The Risks and Rewards of ESOPs

(The second of three feature articles about ESOP Plans. We are available to answer all inquirees - just click below )

by David Binns, Beyster InstituteNote: Mr. Binns, a former Executive Director of the ESOP Association, is one of the leading experts on ESOP Plans.

What's In It For You?

So what does this all mean for a participant of an ESOP? As noted in my previous article, a key tax benefit, as for all qualified plans, is that assets held in your personal ESOP account are not taxed until you actually receives a distribution from the plan. But what happens then?

Distribution of the assets from an ESOP is determined by the plan document. Publicly-traded companies typically distribute the stock to departing employees (some ESOP companies provide for limited in-service distributions but in most cases ESOP benefits are distributed after an employee leaves the company). Employees can then either hold the stock or sell it through a stock broker to the public markets.

Employees in closely-held companies must sell their shares back to the company sponsor, which is required to provide a market for the shares distributed to ESOP partcipants. To prepare for this “repurchase liability,” company's must prepare a financial plan to ensure that sufficient liquidity is available to repurchase the stock from departing ESOP participants. Recognizing the need of closely-held firms to balance the requirements of stock repurchases with using limited cash reserves to meet the ongoing requirements of the business, the law permits companies to defer distributions for the plan for a period of time.

For employees who leave a company prior to reaching retirement age, the plan sponsor is permitted to defer the distribution of the assets for up to five years after the end of the year in which the employee leaves the company. The payments may then be paid in equal annual installments of up to five years. In that scenario, it may be that an employee would not receive the full amount of the ESOP distribution for more than 10 years after leaving the company.

For employees who leave after reaching the retirement age as defined in the plan, the company must begin distributing the benefits no later than one year following the end of the year in which the employee separates from service. The distribution can either be in a lump sum or in equal annual installments not to exceed a period of five years.

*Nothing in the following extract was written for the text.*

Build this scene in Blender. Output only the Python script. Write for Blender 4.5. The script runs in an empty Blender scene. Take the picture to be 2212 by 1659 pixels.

Another benefit available to employees in ESOPs is that they can reduce their tax payments associated with the distribution of shares from the ESOP. Generally the amount subject to tax in a distribution from a qualified plan, including an ESOP, is the entire fair market value of the distribution, less the value of any employee after-tax contributions. However, when stock is distributed directly from the ESOP, the employee is only required to pay taxes on the cost basis of the shares distributed. This is allowed due to the special treatment accorded under the tax laws to Net Unrealized Appreciation (NUA). NUA is the difference between what the trustee(s) of a qualified retirement plan (including an ESOP) pays for the employer securities, and the fair market value of the securities at the time of distribution. Iif a distribution includes company stock, all or part of the NUA in the securities is excludable from income. This NUA is not recognized as taxable income until the recipient sells the securities. It is then characterized as a long-term capital gain, regardless of when the sale occurs.